Celtic manager Brendan Rodgers hailed his players for meeting their Tynecastle challenge with some “wonderful football” in a 4-1 win over Hearts.
The cinch Premiership leaders restored their seven-point lead with a largely dominant display in front of 576 of their own fans in a reduced allocation and more than 17,000 Hearts supporters.
Matt O’Riley volleyed his sixth goal of the season inside four minutes and Celtic remained in control.
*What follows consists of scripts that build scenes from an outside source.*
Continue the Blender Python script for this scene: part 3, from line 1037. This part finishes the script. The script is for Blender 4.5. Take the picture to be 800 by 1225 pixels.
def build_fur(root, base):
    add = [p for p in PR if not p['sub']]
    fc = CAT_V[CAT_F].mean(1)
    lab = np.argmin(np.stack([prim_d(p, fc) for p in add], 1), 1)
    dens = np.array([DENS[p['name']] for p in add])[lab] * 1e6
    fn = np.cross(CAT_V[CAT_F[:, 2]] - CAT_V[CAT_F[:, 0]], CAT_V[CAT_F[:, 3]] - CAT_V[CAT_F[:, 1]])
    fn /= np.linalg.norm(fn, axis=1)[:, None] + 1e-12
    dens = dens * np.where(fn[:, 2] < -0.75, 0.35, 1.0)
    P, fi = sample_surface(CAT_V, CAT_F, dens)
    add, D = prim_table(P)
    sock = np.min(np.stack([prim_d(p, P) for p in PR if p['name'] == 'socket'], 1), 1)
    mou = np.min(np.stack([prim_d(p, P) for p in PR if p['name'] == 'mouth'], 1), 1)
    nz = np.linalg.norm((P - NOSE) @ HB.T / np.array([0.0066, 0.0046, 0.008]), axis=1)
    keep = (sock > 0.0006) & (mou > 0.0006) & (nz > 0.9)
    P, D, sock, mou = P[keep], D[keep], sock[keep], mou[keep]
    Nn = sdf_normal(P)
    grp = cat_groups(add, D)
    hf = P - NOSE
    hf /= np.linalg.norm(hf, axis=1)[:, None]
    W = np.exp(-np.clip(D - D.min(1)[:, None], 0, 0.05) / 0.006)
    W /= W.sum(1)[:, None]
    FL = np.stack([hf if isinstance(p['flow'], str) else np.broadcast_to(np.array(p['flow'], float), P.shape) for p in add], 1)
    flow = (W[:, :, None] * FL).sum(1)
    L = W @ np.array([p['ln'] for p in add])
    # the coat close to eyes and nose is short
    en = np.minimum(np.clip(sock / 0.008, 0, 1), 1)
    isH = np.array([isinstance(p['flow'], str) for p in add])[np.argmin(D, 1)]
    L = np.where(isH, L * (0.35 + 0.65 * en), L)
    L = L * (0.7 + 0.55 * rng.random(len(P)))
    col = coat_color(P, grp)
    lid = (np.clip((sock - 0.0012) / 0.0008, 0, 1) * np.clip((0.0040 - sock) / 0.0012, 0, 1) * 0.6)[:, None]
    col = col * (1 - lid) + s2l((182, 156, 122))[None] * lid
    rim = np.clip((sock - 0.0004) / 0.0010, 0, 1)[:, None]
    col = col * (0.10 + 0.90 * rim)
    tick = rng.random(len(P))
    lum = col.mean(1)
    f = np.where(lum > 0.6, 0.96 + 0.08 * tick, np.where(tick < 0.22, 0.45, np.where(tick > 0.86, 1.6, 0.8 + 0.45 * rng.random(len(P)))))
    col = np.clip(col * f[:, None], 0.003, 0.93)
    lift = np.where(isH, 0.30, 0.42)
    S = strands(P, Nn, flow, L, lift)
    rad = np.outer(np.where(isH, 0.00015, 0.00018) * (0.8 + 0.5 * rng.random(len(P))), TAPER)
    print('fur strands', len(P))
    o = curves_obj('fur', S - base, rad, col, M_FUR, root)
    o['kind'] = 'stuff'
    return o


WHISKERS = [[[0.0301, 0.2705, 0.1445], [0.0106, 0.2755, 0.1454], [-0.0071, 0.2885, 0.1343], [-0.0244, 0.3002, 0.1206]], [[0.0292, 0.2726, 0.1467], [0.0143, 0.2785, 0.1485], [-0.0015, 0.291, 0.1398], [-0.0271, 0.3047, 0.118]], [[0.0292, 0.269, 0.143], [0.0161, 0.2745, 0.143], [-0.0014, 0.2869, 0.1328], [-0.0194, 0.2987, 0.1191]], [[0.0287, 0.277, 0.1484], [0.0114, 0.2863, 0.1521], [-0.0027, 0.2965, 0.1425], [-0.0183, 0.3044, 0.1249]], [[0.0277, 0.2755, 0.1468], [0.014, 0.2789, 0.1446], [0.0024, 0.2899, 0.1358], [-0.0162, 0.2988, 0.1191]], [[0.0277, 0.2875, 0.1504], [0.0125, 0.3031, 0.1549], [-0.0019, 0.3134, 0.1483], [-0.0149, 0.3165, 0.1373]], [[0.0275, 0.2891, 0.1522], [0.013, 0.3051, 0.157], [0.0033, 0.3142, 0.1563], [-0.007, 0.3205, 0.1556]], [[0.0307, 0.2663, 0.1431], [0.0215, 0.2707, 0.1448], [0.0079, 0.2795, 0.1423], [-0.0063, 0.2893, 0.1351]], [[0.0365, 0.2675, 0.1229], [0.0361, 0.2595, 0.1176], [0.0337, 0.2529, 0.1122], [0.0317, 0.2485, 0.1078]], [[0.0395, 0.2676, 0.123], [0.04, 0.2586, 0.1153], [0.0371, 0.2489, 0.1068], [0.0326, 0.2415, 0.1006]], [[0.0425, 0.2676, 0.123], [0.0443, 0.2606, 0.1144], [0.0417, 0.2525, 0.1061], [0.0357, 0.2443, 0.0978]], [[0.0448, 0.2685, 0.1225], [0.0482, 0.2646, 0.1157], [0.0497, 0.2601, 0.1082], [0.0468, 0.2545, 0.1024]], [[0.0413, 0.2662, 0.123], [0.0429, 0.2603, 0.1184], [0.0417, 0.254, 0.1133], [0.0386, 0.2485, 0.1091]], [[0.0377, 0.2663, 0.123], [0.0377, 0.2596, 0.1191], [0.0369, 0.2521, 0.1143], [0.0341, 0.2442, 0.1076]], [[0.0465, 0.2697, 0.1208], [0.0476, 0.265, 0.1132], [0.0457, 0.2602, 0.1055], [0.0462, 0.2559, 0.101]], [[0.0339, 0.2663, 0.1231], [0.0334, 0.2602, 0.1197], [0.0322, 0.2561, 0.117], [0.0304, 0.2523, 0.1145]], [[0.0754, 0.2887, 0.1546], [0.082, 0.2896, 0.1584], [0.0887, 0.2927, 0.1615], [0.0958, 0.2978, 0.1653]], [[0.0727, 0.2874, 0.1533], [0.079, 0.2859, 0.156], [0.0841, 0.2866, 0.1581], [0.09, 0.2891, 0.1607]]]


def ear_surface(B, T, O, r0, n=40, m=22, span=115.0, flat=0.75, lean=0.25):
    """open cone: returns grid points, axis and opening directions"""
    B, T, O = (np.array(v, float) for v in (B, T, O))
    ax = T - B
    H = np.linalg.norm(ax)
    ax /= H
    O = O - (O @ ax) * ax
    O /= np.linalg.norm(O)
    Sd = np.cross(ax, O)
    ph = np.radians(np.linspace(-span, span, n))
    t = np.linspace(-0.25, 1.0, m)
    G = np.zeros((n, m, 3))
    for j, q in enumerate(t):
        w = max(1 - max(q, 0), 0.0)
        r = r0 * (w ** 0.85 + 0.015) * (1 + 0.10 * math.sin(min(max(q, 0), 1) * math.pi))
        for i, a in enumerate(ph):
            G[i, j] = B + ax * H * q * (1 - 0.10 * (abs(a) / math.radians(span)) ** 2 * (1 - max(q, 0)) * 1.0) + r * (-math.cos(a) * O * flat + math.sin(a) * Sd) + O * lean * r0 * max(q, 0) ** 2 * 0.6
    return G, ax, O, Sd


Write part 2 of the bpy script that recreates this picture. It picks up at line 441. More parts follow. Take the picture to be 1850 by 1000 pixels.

Daizen Maeda and Kyogo Furuhashi netted before the 51st minute and Reo Hatate hit the post with a penalty.
Lawrence Shankland pulled one back in the 64th minute but substitute Tomoki Iwata fired his first goal for Celtic to kill off any slim hopes of a comeback.
Rodgers said: “It was important that we started the game well, and try to bring an energy and speed to the game which would make it difficult for Hearts, because I have been here enough times to know that if you don’t make a good start here it can be a challenge.
“But the players played some wonderful football and worked ever so hard.”
Celtic have now won six consecutive league matches and appear to be finding more fluidity in their play.
Rodgers said: “It’s a constant evolution, there’s not a destination to where we want to go, it’s just continual improvement and finding levels and the big thing is consistency.
“It’s obviously a very difficult ground to come to but I love challenges like this, coming to really hostile environments because it’s an opportunity for you to show your value as a team, dealing with difficult circumstances, and the players dealt with it ever so well.
“The only criticism is we could have scored more goals and managed the ball a bit better after we scored the fourth goal, so we didn’t have to run so much.
“But overall, after an international break, where a lot of these guys were a wee bit heavy-legged towards the end, a lot of travel, what they gave the game was absolutely brilliant.”
Hearts manager Steven Naismith bemoaned his side’s start and the way they allowed Celtic chances.
Naismith started with a positive line-up with Kenneth Vargas told to run beyond Shankland and Alan Forrest and Alex Lowry supporting the front players. But their chances when undermined when O’Riley ran away from marker Calem Nieuwenhof and volleyed home Luis Palma’s lofted pass.
“We gave up really sloppy goals,” said Naismith, whose team let slip a two-goal lead against Hibernian in their previous match.
“That’s the last two games that the goals we conceded are not at the level where we should be at and want to be at. How sloppy they were and when we concede them is mental.
“It doesn’t give you a chance to get into the game when you lose a goal after three minutes. And that was the theme throughout the game, the goals are avoidable.
“Our intensity when we are pressing and closing down wasn’t good enough and in the game there are split-seconds when players are making decisions and ultimately they are going to decide if it’s a good action or bad action. Every goal we picked the wrong action.”